Reproduce exactly the run of lines from the one containing "Model this scene" through the one containing "SC.view_settings.gamma = 1;". Pictures do not belong in the copy.

• Material provided
§ §
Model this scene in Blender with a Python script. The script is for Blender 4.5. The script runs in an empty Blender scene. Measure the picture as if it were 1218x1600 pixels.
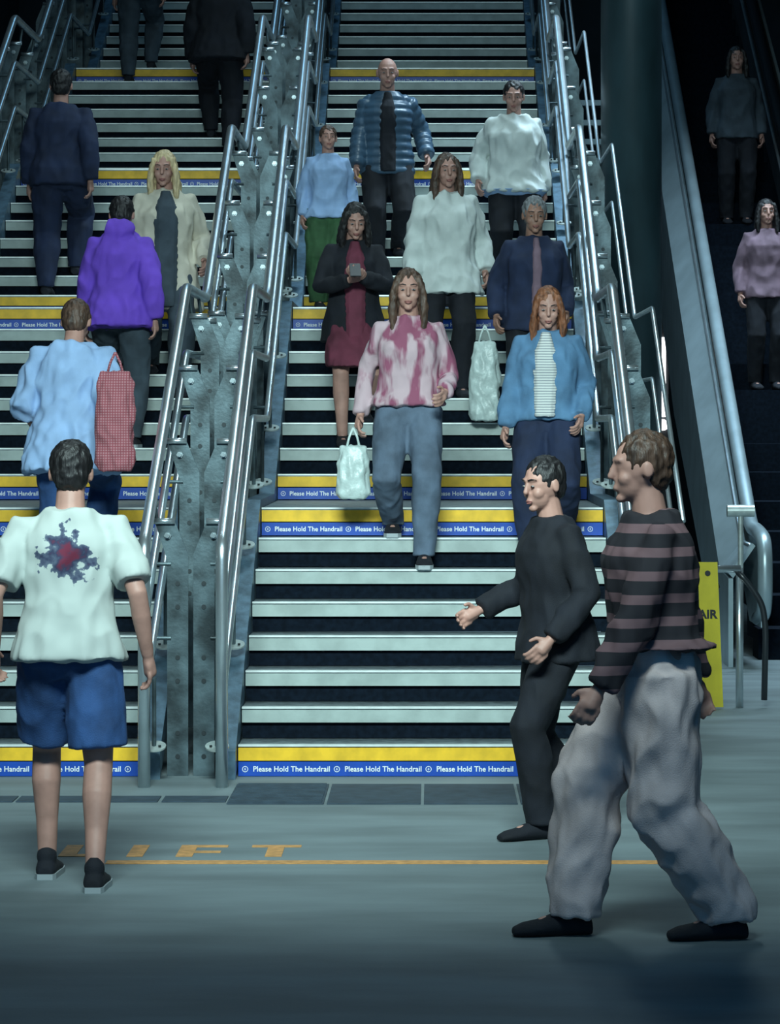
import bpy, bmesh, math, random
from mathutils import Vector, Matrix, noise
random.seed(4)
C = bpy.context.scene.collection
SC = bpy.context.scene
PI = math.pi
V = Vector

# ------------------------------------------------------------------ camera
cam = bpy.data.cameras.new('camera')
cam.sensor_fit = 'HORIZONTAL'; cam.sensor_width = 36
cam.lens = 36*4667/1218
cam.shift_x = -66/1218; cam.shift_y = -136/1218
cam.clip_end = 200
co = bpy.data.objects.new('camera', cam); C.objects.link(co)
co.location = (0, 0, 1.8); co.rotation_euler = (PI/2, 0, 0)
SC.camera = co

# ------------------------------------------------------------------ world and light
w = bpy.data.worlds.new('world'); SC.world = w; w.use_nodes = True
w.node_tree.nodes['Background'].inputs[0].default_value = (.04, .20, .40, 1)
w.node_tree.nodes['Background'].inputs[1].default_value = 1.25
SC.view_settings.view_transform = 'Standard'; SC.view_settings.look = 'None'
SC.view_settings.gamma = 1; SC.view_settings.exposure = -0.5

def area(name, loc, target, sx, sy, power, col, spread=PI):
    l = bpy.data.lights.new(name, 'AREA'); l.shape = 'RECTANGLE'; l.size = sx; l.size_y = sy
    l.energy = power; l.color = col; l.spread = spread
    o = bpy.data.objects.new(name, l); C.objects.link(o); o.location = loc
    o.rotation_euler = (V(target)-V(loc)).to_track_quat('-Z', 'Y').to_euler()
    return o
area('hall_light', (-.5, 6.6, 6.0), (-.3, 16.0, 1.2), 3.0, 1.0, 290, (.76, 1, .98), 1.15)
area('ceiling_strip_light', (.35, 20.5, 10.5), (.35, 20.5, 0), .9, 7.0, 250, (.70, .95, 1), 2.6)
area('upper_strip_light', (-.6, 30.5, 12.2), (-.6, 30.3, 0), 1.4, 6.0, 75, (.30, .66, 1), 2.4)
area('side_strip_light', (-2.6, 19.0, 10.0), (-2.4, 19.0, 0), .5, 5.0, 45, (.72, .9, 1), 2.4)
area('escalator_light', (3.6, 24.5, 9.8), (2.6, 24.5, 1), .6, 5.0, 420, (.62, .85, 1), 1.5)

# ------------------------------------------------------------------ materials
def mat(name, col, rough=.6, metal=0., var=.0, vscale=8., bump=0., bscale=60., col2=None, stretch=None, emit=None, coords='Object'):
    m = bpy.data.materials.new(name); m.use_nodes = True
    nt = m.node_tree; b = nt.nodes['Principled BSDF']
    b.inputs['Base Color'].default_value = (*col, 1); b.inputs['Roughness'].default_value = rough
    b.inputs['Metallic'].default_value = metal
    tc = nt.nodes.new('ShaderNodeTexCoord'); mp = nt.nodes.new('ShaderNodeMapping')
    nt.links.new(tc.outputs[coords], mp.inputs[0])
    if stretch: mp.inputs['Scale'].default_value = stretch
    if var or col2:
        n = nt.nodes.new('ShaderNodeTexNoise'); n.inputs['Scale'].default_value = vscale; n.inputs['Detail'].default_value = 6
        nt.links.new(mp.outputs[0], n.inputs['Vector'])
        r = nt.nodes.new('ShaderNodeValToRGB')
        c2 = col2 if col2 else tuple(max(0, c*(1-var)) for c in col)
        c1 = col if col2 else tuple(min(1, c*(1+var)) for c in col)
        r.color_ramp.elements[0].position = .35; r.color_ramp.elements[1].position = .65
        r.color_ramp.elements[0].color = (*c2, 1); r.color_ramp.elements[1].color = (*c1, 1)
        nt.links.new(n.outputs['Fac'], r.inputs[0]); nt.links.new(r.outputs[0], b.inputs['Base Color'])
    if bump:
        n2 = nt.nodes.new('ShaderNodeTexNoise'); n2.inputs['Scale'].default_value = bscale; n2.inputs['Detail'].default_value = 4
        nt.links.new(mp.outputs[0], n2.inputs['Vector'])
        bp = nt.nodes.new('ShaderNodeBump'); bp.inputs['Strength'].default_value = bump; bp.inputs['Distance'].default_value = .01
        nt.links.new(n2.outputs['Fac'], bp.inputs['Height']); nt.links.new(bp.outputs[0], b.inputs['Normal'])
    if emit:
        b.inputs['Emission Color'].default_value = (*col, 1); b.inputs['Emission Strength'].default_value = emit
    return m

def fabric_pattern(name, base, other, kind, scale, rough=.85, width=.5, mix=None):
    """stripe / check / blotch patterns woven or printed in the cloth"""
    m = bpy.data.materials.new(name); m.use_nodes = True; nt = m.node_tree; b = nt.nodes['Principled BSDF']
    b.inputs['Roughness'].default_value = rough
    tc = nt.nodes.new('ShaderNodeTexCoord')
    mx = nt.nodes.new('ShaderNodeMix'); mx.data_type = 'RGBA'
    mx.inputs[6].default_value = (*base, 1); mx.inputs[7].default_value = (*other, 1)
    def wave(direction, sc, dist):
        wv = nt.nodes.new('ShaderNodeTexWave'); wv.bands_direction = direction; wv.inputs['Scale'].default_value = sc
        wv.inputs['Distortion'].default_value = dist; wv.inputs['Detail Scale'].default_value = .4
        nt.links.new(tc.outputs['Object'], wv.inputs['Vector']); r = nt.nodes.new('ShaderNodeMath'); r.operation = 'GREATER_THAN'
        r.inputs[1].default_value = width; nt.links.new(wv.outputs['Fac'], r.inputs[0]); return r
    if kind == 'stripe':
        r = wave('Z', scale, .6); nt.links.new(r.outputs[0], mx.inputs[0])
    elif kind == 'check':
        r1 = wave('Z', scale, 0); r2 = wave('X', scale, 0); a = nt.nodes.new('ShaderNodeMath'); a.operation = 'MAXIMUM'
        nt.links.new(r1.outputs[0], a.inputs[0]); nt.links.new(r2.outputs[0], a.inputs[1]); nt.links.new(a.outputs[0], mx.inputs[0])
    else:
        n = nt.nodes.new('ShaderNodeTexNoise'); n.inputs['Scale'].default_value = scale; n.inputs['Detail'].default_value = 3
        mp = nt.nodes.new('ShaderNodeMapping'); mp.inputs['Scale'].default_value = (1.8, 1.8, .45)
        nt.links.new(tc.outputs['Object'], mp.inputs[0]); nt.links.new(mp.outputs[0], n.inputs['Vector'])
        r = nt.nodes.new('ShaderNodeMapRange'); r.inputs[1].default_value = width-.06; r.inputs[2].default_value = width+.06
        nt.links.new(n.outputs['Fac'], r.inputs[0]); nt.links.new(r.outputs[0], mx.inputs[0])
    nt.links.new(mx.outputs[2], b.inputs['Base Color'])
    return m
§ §
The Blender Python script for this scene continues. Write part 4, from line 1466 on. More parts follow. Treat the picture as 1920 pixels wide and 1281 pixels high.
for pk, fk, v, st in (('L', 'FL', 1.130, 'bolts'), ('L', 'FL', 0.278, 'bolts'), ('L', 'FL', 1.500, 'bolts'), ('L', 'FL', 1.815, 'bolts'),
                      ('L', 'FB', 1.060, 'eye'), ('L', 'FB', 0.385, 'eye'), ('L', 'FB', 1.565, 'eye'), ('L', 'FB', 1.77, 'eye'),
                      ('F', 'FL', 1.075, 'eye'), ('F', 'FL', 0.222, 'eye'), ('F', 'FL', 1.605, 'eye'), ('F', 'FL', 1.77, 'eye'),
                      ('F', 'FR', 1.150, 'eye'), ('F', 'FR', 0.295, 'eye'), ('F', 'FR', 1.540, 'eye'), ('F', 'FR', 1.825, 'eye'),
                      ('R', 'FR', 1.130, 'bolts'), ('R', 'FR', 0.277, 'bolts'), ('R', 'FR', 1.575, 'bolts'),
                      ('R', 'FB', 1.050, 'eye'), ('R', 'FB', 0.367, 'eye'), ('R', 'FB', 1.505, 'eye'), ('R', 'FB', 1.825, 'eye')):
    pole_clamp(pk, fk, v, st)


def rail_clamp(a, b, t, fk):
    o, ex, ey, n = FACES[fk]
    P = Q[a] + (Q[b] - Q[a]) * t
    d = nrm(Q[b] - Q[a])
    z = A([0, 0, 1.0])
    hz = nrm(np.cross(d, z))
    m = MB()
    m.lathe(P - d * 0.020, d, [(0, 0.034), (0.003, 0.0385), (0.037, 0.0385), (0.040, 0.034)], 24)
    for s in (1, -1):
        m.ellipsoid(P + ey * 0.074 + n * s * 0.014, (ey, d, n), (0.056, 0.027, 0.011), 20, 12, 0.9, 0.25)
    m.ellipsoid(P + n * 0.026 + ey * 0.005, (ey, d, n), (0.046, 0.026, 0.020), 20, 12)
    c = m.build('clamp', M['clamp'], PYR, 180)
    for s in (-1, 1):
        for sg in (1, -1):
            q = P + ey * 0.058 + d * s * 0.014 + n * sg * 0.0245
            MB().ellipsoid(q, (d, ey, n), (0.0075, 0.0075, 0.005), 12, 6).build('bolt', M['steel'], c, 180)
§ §
• Output below
Model this scene in Blender with a Python script. The script is for Blender 4.5. The script runs in an empty Blender scene. Measure the picture as if it were 1218x1600 pixels.
import bpy, bmesh, math, random
from mathutils import Vector, Matrix, noise
random.seed(4)
C = bpy.context.scene.collection
SC = bpy.context.scene
PI = math.pi
V = Vector

# ------------------------------------------------------------------ camera
cam = bpy.data.cameras.new('camera')
cam.sensor_fit = 'HORIZONTAL'; cam.sensor_width = 36
cam.lens = 36*4667/1218
cam.shift_x = -66/1218; cam.shift_y = -136/1218
cam.clip_end = 200
co = bpy.data.objects.new('camera', cam); C.objects.link(co)
co.location = (0, 0, 1.8); co.rotation_euler = (PI/2, 0, 0)
SC.camera = co

# ------------------------------------------------------------------ world and light
w = bpy.data.worlds.new('world'); SC.world = w; w.use_nodes = True
w.node_tree.nodes['Background'].inputs[0].default_value = (.04, .20, .40, 1)
w.node_tree.nodes['Background'].inputs[1].default_value = 1.25
SC.view_settings.view_transform = 'Standard'; SC.view_settings.look = 'None'
SC.view_settings.gamma = 1; SC.view_settings.exposure = -0.5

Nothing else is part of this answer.